The proposed new rules will clearly have significant impact on non-UK domiciled individuals, particularly formerly domiciled residents. However, the Government has introduced some helpful transitional protections, at least for those who are not formerly domiciled residents, not least the limited option for rebasing and the option to reorganise mixed funds for the future.

A four year period of non-residence to lose deemed domicile status for IHT purposes will also be helpful, rather than the six years originally proposed.

However, the proposed protections for excluded property trusts of deemed domiciled settlors appear rather more fragile than might have been hoped, certainly in the case of capital gains tax (CGT). It is to be hoped that this will prove not to be the Government's intention.

It is also disappointing that the Government has pulled back on offering transitional relief to assist individuals who wish to re-structure their holdings of UK residential property in advance of the introduction of the new IHT charge. The stamp duty land tax (SDLT) and CGT costs of re-structuring will be a significant deterrent for those who might otherwise have wished to do so.

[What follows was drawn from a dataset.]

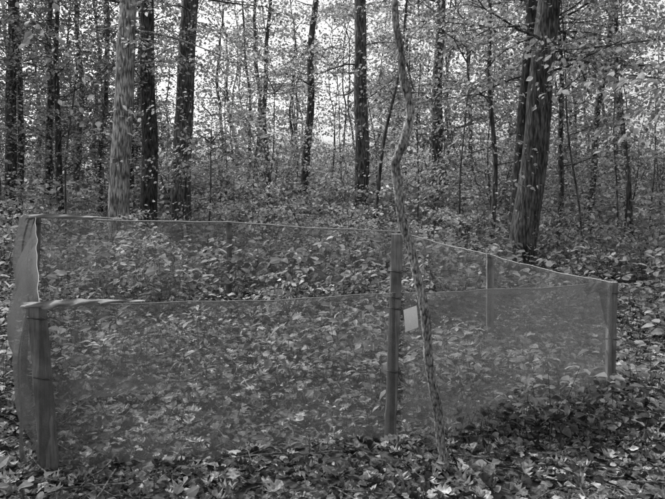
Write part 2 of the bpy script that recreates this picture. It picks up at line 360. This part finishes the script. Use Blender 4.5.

Nevertheless, for those who do wish to consider some form of re-structuring, and particularly those who wish to do so before April 2017, advice should be taken as soon as possible. This would also be sensible for anyone who may be caught by the new deemed domicile provisions, whether as a formerly domiciled resident or otherwise, especially if they may be considering a period of non-residence or taking advantage of transitional provisions where they are available.

In the meantime, we will respond to the consultation, and will report further as matters develop.